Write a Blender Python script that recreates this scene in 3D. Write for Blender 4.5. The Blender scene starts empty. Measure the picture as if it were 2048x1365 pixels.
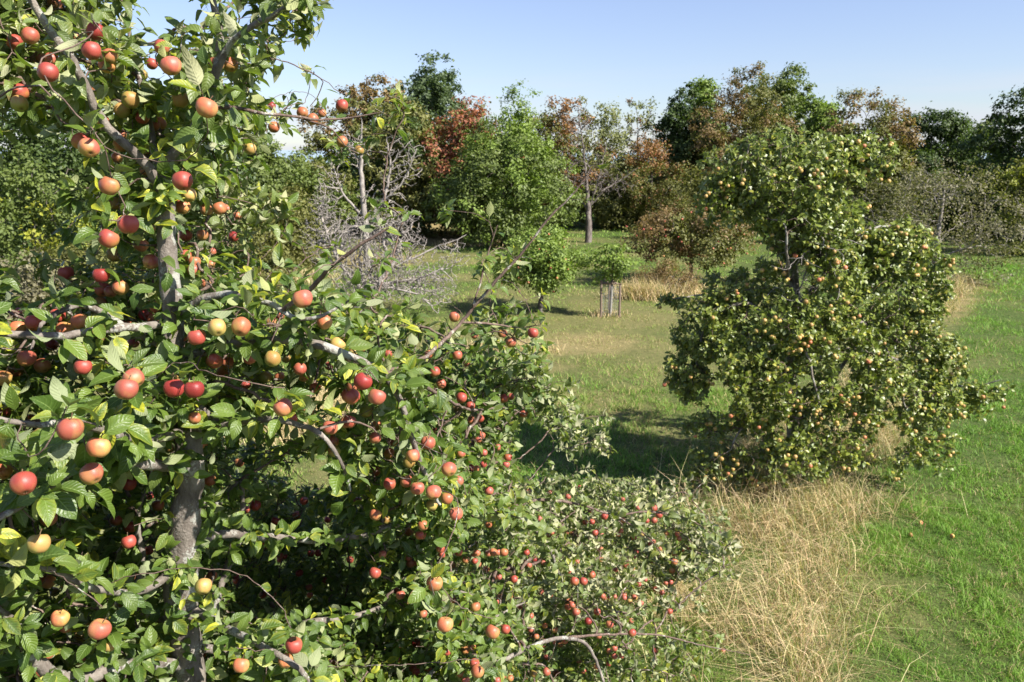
import bpy, math
import numpy as np
from mathutils import Vector

S = bpy.context.scene
COL = S.collection
PI = math.pi

# ------------------------------------------------------------------ camera
CAM_H = 5.0
LENS = 28.0
PITCH = math.radians(12.8)
cd = bpy.data.cameras.new('camera')
cam = bpy.data.objects.new('camera', cd)
COL.objects.link(cam)
cam.location = (0, 0, CAM_H)
cam.rotation_euler = (PI / 2 - PITCH, 0, 0)
cd.lens = LENS
cd.sensor_width = 36.0
cd.clip_start = 0.05
cd.clip_end = 8000
cd.dof.use_dof = True
cd.dof.focus_distance = 3.2
cd.dof.aperture_fstop = 6.3
S.camera = cam

# ------------------------------------------------------------------ sky, sun, exposure
SUN_EL = math.radians(41)
SUN_AZ = math.atan2(0.86, -0.50)           # clockwise from +Y
sun_dir = Vector((math.sin(SUN_AZ) * math.cos(SUN_EL), math.cos(SUN_AZ) * math.cos(SUN_EL), math.sin(SUN_EL)))
w = bpy.data.worlds.new('World')
S.world = w
w.use_nodes = True
nt = w.node_tree
nt.nodes.clear()
wo = nt.nodes.new('ShaderNodeOutputWorld')
bg = nt.nodes.new('ShaderNodeBackground')
sk = nt.nodes.new('ShaderNodeTexSky')
sk.sky_type = 'NISHITA'
sk.sun_disc = False
sk.sun_elevation = SUN_EL
sk.sun_rotation = SUN_AZ
sk.altitude = 200
sk.air_density = 1.15
sk.dust_density = 0.3
sk.ozone_density = 1.6
bg.inputs[1].default_value = 0.068
geo_w = nt.nodes.new('ShaderNodeTexCoord')
sep_w = nt.nodes.new('ShaderNodeSeparateXYZ')
nt.links.new(geo_w.outputs['Generated'], sep_w.inputs[0])
rw = nt.nodes.new('ShaderNodeValToRGB')       # clearer, bluer autumn air than the plain model
rw.color_ramp.elements[0].position = 0.0
rw.color_ramp.elements[0].color = (0.68, 0.76, 1.00, 1)
rw.color_ramp.elements[1].position = 0.42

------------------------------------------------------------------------

What you need to do: Scan the material above. Copy each line that holds the word "scene".

Result of this task:
Write a Blender Python script that recreates this scene in 3D. Write for Blender 4.5. The Blender scene starts empty. Measure the picture as if it were 2048x1365 pixels.
S = bpy.context.scene